Wednesday 22, November 2017 by Matthew Amlôt

CI: Ratings of Banque Nationale Agricole affirmed with a ‘Stable’ outlook

Capital Intelligence Ratings (CI Ratings or CI), the international credit rating agency, today announced it has affirmed the ratings of Banque Nationale Agricole (BNA), based in Tunis, Tunisia.

BNA’s Financial Strength Rating (FSR) is affirmed at ‘B-’. The rating remains constrained by very weak loan asset quality, low loan-loss coverage, and low levels of both liquidity and capital – the latter exacerbated by the shortfall in provisions.  BNA’s Long-Term Foreign Currency Rating (FCR) is maintained at ‘B-’. The Short-Term FCR is affirmed at ‘B’. The FCRs are constrained by the Bank’s weak financial profile and a very challenging operating environment, but are supported by majority government ownership. The Outlook for all ratings is ‘Stable’. The Support Rating is maintained at ‘3’. CI Ratings believes that there is a high probability that BNA would be supported in extremis, as it is government-owned and holds a large market share.

BNA is the second largest bank in Tunisia and controls an important banking franchise in the domestic market, with around fourteen percent of market assets at end 2016. The Bank’s financial profile is very weak, reflecting very poor loan asset quality and associated insufficient loan-loss coverage, in addition to low liquidity and capital. Non-performing loans (NPLs) by actual amount declined marginally in 2016, but remain at a very elevated level, and the NPL ratio is around double that of the sector. The high level of NPLs reflects the weak economy and government-directed lending in the past, together with exposure to problematic sectors. There remain significant challenges to the Tunisian economy, and this will continue to exert pressure on the Bank’s loan asset quality. Weak asset quality has led to low profitability (up to 2016) due to the carry cost of NPLs. While profitability and earnings did improve in 2016, the bottom line was boosted by a lower provisioning charge, despite the still significant gap between NPLs and loan-loss reserves.

BNA’s liquidity is tight due to the fact that loans form a very high percentage of total assets, and the liquid asset base is small. Moreover, the customer deposits market in Tunisia has been weak over recent years with banks relying on the Central Bank of Tunisia (CBT) for additional liquidity. Nonetheless, there was slight improvement in liquidity in 2016 as customer deposit growth outpaced loan growth. However, overall liquidity still remained tight as at end June 2017.

Capital needs to be raised, but this is somewhat dependent upon the strategic direction of BNA going forward. There has been some discussion that BNA might not need additional capital due to the explicit state guarantees for loans to State-Owned Enterprises (SOEs) and planned asset sales. However, CI considers its capital position to be weak.
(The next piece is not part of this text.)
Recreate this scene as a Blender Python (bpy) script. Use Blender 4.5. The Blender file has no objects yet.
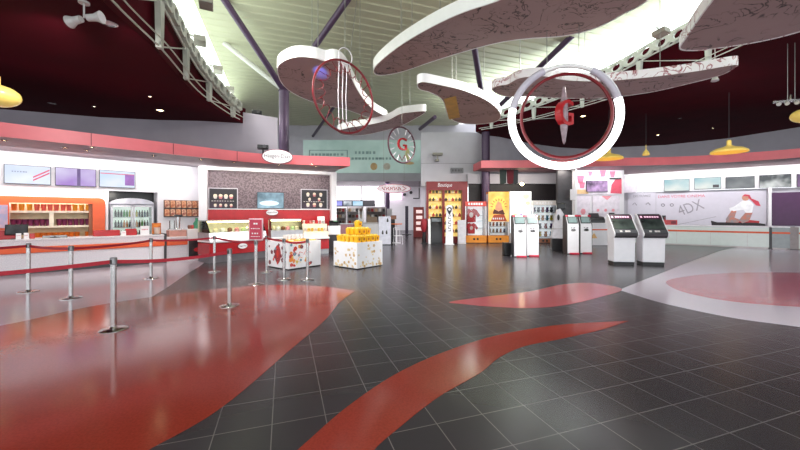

The Bank can trace its history to 1959, the founding date of one of the two banks specialised in agricultural financing and involved in the 1990 merger creating  BNA. The Republic of Tunisia and quasi-government institutions own 66 per cent of the Bank. The government retains full management control. As at end 2016,  BNA’s total assets amounted to TND9.8 billion ($4.2 billion).